残酷な被害者のように、少年よボウズになれ
炎上、それは、ネット社会における実に後味の悪いスイーツだ。多くのアカウントが首を突っ込むなか、当事者たちの振る舞いは、練習していない大舞台に突然立たされた、ピエロそのものの脚光を浴びる。
何やら秀岳館というサッカーの強豪高校で、コーチが生徒をぶん殴っている映像が撮影され、出回ることとなった次第だ。とはいえ、そこまでであれば、海外にもよくある「体罰告発系」の動画に過ぎない。
物語は、ここからだ
凍てついた顔で、「悪かったのは私たち、事実無根の誹謗中傷には反論します」と叫ぶ少年たち。不自然にユニフォームを着て整然と並び、「心からの訴え」をうたう彼らは、さながら卒業式のスピーチである。
彼らの説明によれば、コーチを怒らせたのは自分たちであり、そしてコーチが日常的に暴力を振るっているなどという誹謗中傷には迷惑しており、さらにチームに迷惑をかけたのは自分たちであり、故に謝罪するのだという。
面白いのは、ここからである。なんと監督が登場し、生徒を加害者であると糾弾、自身を「完全なる被害者」であるとした音声が流出したのだ。
「完全なる被害者」という最強の存在について
公正な社会には、加害者への処罰と、被害者の保護が不可欠である。故に、被害者の地位を巡る戦いの火蓋が切って落とされる。敏感で繊細な現代人にとって、加害行為はますますその激しさを増しており、いかに被害者であるわたしたちの保護が必要であるか、日夜論争が続いている。
この監督も、テレビの前では以下の通りだ。
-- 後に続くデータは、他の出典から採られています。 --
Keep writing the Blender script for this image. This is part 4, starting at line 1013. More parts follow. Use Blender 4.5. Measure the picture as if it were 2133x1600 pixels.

故に、彼は被害者となるのだ。「心にも無いことを謝罪させられた」こと程、被害者である証拠は存在しない。
このケースだけでは無い、何でも毎月3%のリーターンを確約し、卓越した投資家をうたう会社に、投資詐欺の嫌疑がもたらされているケースだ。ここでも、キャバ嬢に何千万円ものボトルをこれ見よがしに開けているインスタアカウントで、社長直々にお怒りのメッセージを掲載している。誹謗中傷という被害を受けたのだという。
見慣れた光景ではなかろうか、宇都宮線でタバコを吸っているのをとがめるという「大罪」を犯した高校生を、ボコボコにした男も、やはり正当防衛を主張しているのだ。
ここまで支離滅裂であれば、刑務所の中にしばらく閉じ込めておくことができるが、被害者を名乗るトレンドは、到底刑務所に収まらない大物も包み込んでいる。
隣国を大軍で侵略し、都市を大砲と爆撃で廃墟に変え、避難路に地雷を埋めるロシアは、まごうこと無き被害者である。その証拠に数多くの戦車や軍艦が失われてしまった。この報いは必ず晴らさねばならない。
なんと、残酷な被害者であろうか。しかしながら、ウクライナ軍もまた、被害者であるという立ち位置を、巧みに活用して善戦を重ねていることは、わたしたちが見習うべき事実といえる。
サッカー少年たちへ
残酷な被害者のように、きみたちよボウズとなろう
きっと先生は、君たちに「何が悪かったのか考えろ、携帯はしばらく没収だ」などと言い出すだろう。是非「おっしゃるとおりでございます、反省に反省を重ねて、全員で坊主になりました」と、しんみりした集合写真をアップロードして欲しい。残酷な被害者こそが、この世の勝者となることを、君たちがきっと体感できるだろうから。